Yay, new reading list!

Thanks everybody!

In regards to the short time horizon of play, I was looking at this problem from a world-building perspective, and also as a means to tie land values to the age of a civilization and population density, which the Demand Modifiers already seem to do.  It's one of those things with which players would never need contend or even consider, but it can drive the larger action of the millieu in fascinating directions.

It's especially intriguing to me, as I've been running games in my homebrew world for over 20 years and more than a millenium of history.  Plotting the course of nations and empires over that time has always been a matter of just eyeballing it and making stuff up, but ACKS has potential to actually track this stuff and have it follow an internal logic.

That's an incredible prospect.

That is awesome! 

1491 (and its sequel, 1493) are very much worth the read. 1491 goes into what we know about pre-Colombian American cultures, and how both those who disparage and beatify them have tended to remove agency from the people. One example is that there's some tentative evidence that the Mini Ice Age occurred because of the massive die-off of native populations that used fire to clear swathes of land for wild crops to grow in; their lowered populations and smaller burns reduced greenhouse gases by enough to exacerbate a solar minimum.
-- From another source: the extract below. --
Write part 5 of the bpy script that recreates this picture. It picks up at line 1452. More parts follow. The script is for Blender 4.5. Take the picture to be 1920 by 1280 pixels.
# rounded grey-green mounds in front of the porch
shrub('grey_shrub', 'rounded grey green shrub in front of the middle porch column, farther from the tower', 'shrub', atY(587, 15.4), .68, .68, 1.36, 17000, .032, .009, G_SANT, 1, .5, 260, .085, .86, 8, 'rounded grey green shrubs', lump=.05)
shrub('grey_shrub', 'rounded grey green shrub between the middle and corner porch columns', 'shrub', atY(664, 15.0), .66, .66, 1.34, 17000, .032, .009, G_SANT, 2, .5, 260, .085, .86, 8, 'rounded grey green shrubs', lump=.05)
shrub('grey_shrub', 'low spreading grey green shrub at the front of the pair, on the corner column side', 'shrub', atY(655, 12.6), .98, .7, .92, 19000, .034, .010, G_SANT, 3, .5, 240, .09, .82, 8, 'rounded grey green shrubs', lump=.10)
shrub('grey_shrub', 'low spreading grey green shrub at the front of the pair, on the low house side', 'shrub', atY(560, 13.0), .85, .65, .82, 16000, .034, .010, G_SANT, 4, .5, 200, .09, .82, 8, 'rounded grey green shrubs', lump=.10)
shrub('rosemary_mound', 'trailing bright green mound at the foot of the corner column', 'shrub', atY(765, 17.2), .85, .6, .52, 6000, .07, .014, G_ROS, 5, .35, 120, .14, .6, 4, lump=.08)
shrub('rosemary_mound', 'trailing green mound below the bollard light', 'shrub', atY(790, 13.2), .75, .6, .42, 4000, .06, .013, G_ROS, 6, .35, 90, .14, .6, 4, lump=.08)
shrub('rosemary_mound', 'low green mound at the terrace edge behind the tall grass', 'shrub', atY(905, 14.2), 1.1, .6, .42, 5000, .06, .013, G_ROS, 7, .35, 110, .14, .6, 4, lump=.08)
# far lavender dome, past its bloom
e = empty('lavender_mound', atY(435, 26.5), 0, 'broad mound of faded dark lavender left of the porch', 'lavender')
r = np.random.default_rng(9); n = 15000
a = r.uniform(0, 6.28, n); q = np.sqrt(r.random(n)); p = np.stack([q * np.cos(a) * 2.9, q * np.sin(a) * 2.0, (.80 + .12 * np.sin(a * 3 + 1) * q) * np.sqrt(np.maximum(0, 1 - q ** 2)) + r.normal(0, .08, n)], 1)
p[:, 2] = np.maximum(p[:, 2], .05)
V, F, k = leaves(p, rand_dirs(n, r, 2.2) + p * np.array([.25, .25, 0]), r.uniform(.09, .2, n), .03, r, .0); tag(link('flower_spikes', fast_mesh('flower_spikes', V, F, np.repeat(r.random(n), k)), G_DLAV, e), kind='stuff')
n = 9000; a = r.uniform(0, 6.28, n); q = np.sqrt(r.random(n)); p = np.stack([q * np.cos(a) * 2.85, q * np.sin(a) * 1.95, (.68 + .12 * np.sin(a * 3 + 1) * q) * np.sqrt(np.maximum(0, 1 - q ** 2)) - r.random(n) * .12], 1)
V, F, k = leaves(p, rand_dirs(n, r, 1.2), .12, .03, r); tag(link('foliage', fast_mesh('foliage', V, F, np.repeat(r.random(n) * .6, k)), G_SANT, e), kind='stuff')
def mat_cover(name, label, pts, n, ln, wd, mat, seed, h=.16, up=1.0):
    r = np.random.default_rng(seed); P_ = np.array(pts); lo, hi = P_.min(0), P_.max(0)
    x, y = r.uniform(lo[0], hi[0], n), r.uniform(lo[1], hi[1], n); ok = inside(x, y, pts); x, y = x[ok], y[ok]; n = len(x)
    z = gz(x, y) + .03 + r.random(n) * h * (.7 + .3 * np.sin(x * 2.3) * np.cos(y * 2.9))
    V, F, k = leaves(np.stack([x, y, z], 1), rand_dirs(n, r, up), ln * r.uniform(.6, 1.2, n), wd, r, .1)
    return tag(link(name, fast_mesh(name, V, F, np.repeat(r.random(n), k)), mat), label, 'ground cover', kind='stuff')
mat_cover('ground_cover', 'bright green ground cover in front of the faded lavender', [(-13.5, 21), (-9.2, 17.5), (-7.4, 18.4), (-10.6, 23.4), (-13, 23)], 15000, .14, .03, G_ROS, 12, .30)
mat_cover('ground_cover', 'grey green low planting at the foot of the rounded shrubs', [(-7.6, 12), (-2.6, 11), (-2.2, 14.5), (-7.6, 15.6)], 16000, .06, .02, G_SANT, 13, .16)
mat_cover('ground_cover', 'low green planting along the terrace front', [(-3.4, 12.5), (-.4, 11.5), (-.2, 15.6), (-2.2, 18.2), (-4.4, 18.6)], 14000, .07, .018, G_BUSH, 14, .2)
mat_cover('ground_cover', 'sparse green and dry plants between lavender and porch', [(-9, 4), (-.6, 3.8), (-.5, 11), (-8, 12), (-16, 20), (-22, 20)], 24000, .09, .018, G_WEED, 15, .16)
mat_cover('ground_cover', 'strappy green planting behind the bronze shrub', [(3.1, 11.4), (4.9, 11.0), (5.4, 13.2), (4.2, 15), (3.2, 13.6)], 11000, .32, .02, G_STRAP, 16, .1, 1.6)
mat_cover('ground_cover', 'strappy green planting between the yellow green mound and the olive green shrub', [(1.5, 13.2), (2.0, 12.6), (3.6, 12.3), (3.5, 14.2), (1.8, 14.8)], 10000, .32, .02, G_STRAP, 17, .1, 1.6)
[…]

The disparagers would say there weren't enough natives and they were too primitive to have any effect on Europe, while the beatifics would say the natives lived in perfect harmony with the land and wouldn't do anything to harm it. It also discusses how there were large cultures just outside of where the Europeans explored, both geographically and temporally - de Soto missed a city of 40,000 by about a hundred years and fifty miles. The next city in North America with a population of 40,000 was Philadelphia around 1800.

 

1493 looks at the effects of the Colombian Exchange - new food crops (the potato was responsible for the explosion in the Irish population, while potato blight was responsible for the Irish diaspora), silver (which affected Europe and Asia), and animals (the Plains tribes obviously didn't have horses until after the Spanish arrived, but they quickly became central to their lives). It's worth it just for the section on Potosi.
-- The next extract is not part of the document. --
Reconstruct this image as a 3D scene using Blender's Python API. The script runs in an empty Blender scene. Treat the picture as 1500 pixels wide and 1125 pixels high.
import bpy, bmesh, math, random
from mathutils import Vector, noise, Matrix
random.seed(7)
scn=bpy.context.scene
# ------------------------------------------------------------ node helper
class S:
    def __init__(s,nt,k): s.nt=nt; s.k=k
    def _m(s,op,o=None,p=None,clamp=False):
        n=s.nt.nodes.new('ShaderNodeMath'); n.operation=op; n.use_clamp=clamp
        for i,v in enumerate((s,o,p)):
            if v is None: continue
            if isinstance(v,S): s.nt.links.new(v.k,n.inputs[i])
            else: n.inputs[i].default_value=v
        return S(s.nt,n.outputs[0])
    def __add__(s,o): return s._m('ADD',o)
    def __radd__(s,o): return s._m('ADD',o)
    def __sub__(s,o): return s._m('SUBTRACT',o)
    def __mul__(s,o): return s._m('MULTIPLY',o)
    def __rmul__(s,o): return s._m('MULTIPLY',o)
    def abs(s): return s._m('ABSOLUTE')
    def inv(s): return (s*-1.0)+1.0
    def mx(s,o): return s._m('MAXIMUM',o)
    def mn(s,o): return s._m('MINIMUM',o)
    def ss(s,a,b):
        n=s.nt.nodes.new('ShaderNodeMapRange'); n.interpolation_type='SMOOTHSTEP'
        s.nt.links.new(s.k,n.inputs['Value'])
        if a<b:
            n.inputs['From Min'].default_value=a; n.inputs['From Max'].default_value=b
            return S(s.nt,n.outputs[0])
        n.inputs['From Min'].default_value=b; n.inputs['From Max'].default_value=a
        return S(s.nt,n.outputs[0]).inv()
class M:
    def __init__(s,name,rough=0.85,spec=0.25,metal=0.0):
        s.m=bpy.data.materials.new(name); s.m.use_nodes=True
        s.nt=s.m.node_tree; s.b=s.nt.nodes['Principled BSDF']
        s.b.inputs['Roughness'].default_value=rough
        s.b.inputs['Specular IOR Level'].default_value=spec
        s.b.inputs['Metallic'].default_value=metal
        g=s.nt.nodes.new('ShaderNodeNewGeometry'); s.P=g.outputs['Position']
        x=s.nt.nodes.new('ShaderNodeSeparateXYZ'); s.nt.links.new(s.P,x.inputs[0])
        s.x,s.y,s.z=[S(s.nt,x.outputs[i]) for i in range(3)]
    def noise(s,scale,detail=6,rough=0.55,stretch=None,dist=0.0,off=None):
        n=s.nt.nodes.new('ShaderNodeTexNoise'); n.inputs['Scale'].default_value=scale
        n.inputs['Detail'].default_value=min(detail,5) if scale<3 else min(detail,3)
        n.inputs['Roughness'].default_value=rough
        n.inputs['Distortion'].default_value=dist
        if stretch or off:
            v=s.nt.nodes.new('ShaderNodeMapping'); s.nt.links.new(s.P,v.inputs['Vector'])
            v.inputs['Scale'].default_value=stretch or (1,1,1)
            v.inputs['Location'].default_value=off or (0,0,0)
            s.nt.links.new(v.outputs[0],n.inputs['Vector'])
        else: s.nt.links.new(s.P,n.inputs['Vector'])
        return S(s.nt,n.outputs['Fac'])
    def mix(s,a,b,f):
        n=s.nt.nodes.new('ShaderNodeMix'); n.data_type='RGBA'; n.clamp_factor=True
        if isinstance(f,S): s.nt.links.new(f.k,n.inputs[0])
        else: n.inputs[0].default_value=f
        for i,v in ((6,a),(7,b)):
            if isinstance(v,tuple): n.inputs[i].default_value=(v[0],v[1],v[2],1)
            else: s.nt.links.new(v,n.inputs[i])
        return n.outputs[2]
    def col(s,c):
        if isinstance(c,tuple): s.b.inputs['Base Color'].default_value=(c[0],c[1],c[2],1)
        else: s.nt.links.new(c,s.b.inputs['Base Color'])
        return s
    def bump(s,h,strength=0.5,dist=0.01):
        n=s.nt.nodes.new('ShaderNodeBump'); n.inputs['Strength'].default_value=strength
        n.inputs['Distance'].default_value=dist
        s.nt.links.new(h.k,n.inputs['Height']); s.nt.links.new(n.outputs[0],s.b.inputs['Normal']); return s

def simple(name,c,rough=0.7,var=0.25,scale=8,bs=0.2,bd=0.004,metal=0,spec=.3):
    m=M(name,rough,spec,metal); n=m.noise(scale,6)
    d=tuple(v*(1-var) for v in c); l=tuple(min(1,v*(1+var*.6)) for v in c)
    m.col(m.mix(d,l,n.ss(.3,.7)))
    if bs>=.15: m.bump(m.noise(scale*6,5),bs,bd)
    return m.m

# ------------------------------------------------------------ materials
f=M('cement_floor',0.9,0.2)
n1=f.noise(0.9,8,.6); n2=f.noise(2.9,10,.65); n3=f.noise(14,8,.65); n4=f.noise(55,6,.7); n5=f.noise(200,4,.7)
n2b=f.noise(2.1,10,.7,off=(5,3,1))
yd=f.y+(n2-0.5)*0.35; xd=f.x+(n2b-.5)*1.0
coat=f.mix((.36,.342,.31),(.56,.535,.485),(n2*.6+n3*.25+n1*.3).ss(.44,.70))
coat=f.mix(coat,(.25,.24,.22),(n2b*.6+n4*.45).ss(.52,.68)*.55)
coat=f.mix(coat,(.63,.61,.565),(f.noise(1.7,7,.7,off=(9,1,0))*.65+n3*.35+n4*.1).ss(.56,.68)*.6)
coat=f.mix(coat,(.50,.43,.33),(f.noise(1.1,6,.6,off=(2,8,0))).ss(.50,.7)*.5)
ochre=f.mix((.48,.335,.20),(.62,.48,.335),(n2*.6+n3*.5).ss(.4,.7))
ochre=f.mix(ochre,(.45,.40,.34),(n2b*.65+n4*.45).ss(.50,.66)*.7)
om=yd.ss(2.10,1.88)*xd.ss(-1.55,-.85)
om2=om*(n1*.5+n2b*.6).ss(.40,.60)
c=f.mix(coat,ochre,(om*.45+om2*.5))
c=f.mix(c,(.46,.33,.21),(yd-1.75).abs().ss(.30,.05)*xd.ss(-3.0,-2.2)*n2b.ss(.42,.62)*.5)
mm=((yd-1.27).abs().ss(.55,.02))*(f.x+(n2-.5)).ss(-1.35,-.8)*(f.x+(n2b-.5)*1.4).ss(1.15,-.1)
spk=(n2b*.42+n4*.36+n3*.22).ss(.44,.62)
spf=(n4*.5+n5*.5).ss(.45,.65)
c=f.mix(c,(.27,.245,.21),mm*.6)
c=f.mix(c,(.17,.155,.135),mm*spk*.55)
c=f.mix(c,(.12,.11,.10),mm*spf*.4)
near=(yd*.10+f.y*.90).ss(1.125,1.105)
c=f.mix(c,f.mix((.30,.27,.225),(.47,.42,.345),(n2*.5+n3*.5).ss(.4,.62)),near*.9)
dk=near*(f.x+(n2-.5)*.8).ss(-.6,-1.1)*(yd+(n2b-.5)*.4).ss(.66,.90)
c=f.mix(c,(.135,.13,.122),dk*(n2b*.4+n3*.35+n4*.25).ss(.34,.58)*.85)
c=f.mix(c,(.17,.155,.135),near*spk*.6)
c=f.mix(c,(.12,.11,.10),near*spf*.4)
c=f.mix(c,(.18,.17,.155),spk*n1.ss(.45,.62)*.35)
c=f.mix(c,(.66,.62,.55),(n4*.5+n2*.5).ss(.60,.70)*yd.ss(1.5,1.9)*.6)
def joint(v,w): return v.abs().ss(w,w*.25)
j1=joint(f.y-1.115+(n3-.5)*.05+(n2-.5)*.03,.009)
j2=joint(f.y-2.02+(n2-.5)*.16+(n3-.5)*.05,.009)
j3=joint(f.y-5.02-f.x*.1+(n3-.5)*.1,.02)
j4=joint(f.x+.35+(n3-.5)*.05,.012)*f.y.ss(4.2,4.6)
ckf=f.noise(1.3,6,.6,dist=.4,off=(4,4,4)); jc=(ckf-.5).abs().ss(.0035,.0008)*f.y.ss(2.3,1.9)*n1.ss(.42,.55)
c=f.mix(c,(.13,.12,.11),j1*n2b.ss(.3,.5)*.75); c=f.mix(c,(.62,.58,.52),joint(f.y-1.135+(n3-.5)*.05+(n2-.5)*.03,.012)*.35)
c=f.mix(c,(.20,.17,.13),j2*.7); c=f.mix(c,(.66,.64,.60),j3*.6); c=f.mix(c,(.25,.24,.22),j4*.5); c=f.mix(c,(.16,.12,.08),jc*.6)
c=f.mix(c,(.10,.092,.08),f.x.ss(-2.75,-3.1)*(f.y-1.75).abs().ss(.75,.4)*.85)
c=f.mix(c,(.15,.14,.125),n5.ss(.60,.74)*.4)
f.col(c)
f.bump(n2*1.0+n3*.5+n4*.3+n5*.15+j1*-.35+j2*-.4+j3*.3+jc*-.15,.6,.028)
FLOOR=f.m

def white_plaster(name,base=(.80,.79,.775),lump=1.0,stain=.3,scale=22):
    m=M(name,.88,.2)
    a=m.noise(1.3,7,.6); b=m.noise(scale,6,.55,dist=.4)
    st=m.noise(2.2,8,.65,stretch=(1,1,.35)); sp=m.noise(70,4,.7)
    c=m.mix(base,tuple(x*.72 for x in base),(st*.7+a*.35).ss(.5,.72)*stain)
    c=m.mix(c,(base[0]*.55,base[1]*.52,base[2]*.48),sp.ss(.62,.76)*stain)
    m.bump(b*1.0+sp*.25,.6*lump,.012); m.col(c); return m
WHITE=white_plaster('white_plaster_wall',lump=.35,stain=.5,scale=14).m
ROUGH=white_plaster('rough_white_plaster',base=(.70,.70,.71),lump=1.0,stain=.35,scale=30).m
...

I didn't even know 1493 existed until a week or two ago, but it's high on my list of books to acquire and read just because of how good I thought 1491 was.

I'm feeling that maybe there's call for a bibliography/recommended reading/"Appendix ACKS" page.

it's Appendix ACKS is going to be a good deal more stodgy and academic than Appendix N :-P

Similar to Dirt, I'm partial to "A Forest Journey: The Role of Wood in the Development of Civilization", which talks about a cycle that I vaguely recall as riverine settlement -> trade -> growth-related deforestation -> erosion -> silting (as well as loss of agricultural productivity) -> collapse of trade -> abandonment of settlement across a number of cultures and epochs.